Uma homenagem ao mestre dos mestres Paulino Vieira: a alma invisível da música cabo-verdiana

Christian Lopes

Paulino Vieira é, incontornavelmente, uma das figuras maiores da cultura cabo-verdiana. Compositor, multi-instrumentista, produtor e arranjador de excelência, o seu legado transcende a técnica e o palco: é um património vivo da identidade musical do país.

Homenageá-lo é, por isso, mais do que um gesto de reconhecimento pessoal. É um ato de justiça cultural. É reconhecer, com sobriedade e gratidão, a importância daqueles que, a partir dos bastidores, constroem o que de melhor temos como expressão coletiva: a música.

Ao longo de décadas, Paulino moldou o som de Cabo Verde com sensibilidade rara. Trabalhou com alguns dos nomes mais reconhecidos da nossa história musical (Cesária Évora, Bana, Ildo Lobo, entre outros) e fê-lo sempre com discrição, profissionalismo e um sentido estético profundamente enraizado nas raízes culturais cabo-verdianas. O seu domínio técnico era absoluto, mas o que verdadeiramente o distingue é a forma como fazia da música uma linguagem universal de sentimento, pertença e identidade.

Ainda me recordo da sua passagem pela Escola Municipal de Artes Tututa, onde, enquanto criança e eterno aluno desta instituição, tive o privilégio de estar pela primeira vez na sua presença. Paulino não precisava de palavras para ensinar. Bastava vê-lo tocar, ouvir o que saía dos seus dedos, para compreender que estávamos diante de alguém absolutamente excecional. Confesso que, na altura, eu não sabia bem quem ele era. E hoje eu lamento não ter aproveitado mais a sua presença, o seu saber, a sua sabedoria.

Uma das execuções que mais aprecio aconteceu durante uma interpretação da música “Rotcha Scribida” gravada por Cesária Évora (vídeo disponível no youtube), em que Paulino acompanhava ao piano e, a meio da música, executou um solo de harmónica com tal mestria, sensibilidade e duração, que me revelou com clareza o que é a genialidade em estado puro: uma combinação rara de técnica, emoção e espírito.

Hoje, mais do que nunca, sentimos que é preciso dar a conhecer a Cabo Verde, principalmente aos jovens, os maiores talentos que o país tem, os mestres que ainda temos entre nós, e valorizá-los devidamente enquanto é tempo. Precisam saber quem é Paulino Vieira. Precisam saber, que houve (e há) mestres que dominaram a arte com entrega, rigor e emoção. Precisam valorizar os que vieram antes, não só os cantores, mas os que fazem os cantores brilhar: os instrumentistas, os arranjadores, os professores, os guardiões da tradição. Precisamos de promover a transmissão do saber, da memória e da identidade cultural que eles carregam. Porque não há futuro sólido sem memória viva. E a música cabo-verdiana, que é uma das nossas maiores riquezas, só continuará a crescer com raízes fortes, com reconhecimento justo e com políticas culturais que não esqueçam quem verdadeiramente faz acontecer.

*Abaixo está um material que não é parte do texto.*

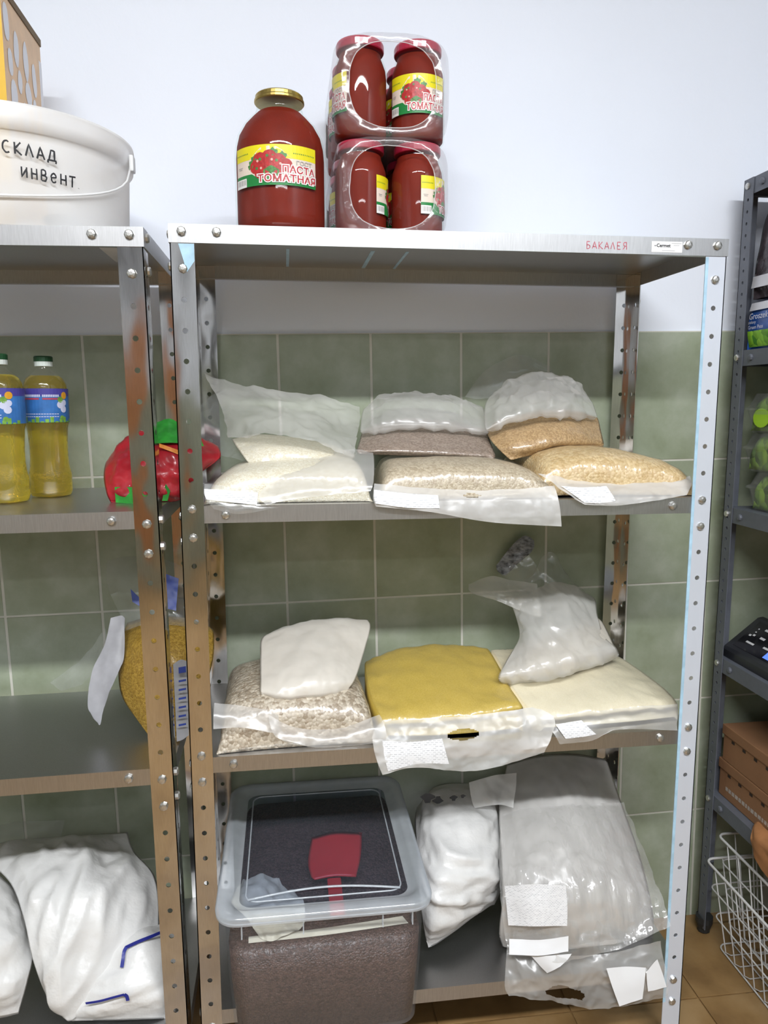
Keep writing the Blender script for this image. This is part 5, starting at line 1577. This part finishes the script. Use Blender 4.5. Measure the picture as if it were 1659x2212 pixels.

Esta homenagem é, por isso, também dedicada a todos os instrumentistas, professores de música, arranjadores e músicos do nosso país, que, muitas vezes fora do foco mediático, sustentam a qualidade e a autenticidade da música cabo-verdiana. Aos que, com resiliência e amor à cultura, mantêm viva a alma sonora de Cabo Verde. Aos que inspiram sem exigir protagonismo. Aos que formam, transmitem e preservam. São eles que constroem a base da nossa cultura, da nossa coesão, daquilo que nos representa nos quatro cantos do mundo.

Se Cabo Verde quiser realmente crescer com raízes, tem de começar por valorizar quem as plantou. Paulino Vieira é, na sua essência, um símbolo de excelência, de humildade e de compromisso com a arte e com o país. Ao prestarmos esta homenagem, reiteramos o nosso dever coletivo de reconhecer os fazedores da cultura, não apenas quando partem, mas enquanto vivem e criam. Porque valorizar os nossos mestres é valorizar Cabo Verde.

Ao mestre Paulino, e a todos os mestres invisíveis da nossa música, MUITO OBRIGADO.